Weil die Klimakrise so schnell eskaliert, bröckeln die Gewissheiten, alles wird immer schneller immer älter. Vor fünf Jahren war das Klima als Thema den meisten unbekannt. Dann kam es den meisten nicht so schlimm vor. Und jetzt sagen viele: ist eh zu spät.

Selbst das aufzuschreiben, fühlt sich schon alt an, abgedroschen, und tatsächlich: angesichts der aktuellen Ozeantemperaturen braucht es, gefühlt, schon wieder eine Neubewertung von allem. Trotzdem will ich noch mal bei dem Eh-Zu-Spät bleiben – es sagt etwas darüber, wer zu uns gehört, wer nicht, und wie wir vielleicht mehr werden können.

Ich war früh aufgestanden für die Blockade, müde nach der kurzen Nacht, und trotzdem angetrieben. Ich hatte das Gefühl, dass ich nicht allein da über diesen Berliner Bürgersteig laufe, oder nicht zum ersten Mal. Da war das Gefühl von: Millionen sind diesen Weg vor mir gegangen, gehen ihn gerade. Wir als Letzte Generation, als Klimabewegung sind Teil eines Struggles, der so alt ist, wie die Menschheit: für mehr Gerechtigkeit.

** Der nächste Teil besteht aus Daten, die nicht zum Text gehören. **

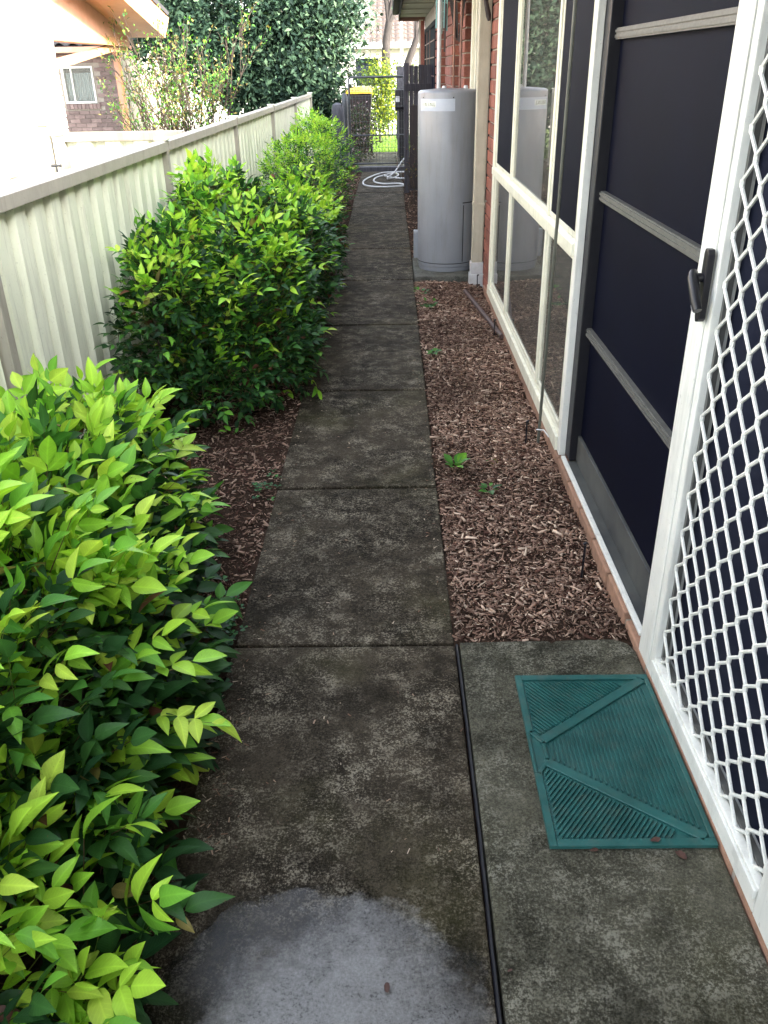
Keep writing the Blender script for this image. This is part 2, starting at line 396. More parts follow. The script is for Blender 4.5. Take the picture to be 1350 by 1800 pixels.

Menschen, Konzerne haben das Klima zerstört, die Atmosphäre mit CO2 zugemüllt für ihren Profit. Die Rechnung dafür tragen alle. Das ist der Kern der Klimakrise. Aber nicht alle tun etwas dagegen.

An dem Morgen protestierten wir auf der Straße, die Polizei kam, löste unsere Hände vom Asphalt, kesselte uns an einer Hauswand.

Der eine Polizist meinte: Ja, ich habe einen Sohn, dem habe ich einen Schlitten gekauft, aber der hat noch nie Schnee gesehen. Ich sehe das Problem, und wir müssen etwas tun.

Der andere Polizist meinte: Es ist eh zu spät.

Ich glaube, die erste Unterscheidung, wer zu uns gehört und wer nicht, verläuft genau da: zwischen denen, die sagen, dass Wandel möglich ist, und den Neinsager:innen.

Die einen wissen, dass man Gerechtigkeit erkämpfen kann. Die anderen sagen, dass die menschliche Natur halt schlecht ist, da kann man nichts machen. Überspitzt gesagt, stehen die Hoffnungsvollen den Zyniker:innen gegenüber.

Und haben die Zyniker:innen nicht recht?

Angesichts der Ozeantemperaturen fällt es mir in den vergangenen Wochen wieder mal nicht leicht, dem zu widersprechen. Die Stürme, die gerade Griechenland und Libyen verwüstet haben, sind jetzt das neue Normal. Dahinter kommen wir nicht zurück, sagt die Wissenschaft.

Stehen wir dem tatenlos gegenüber?

Nein. Wir kämpfen weiter für jedes Zehntelgrad. Wir kämpfen weiter dafür, dass die Verursacher:innen dieser Krise zahlen und die Opfer unterstützt werden. Wir kämpfen weiter für Klimagerechtigkeit.

Ernst Bloch hat über Hoffnung mal geschrieben: „Man muss ins Gelingen verliebt sein, nicht ins Scheitern.“ Unsere Aufgabe ist, Hoffnung stiften. Durch einen realistischen Blick in die Vergangenheit, der zeigt, dass Wandel möglich ist. Durch einen analytischen Blick in die Gegenwart, der zeigt, wie Wandel möglich ist. Und durch einen mutigen Blick in die Zukunft, der zeigt, welcher Wandel möglich ist.

Und wenn wir das tun, dann können wir auch Menschen gewinnen, die noch nicht auf unserer Seite stehen.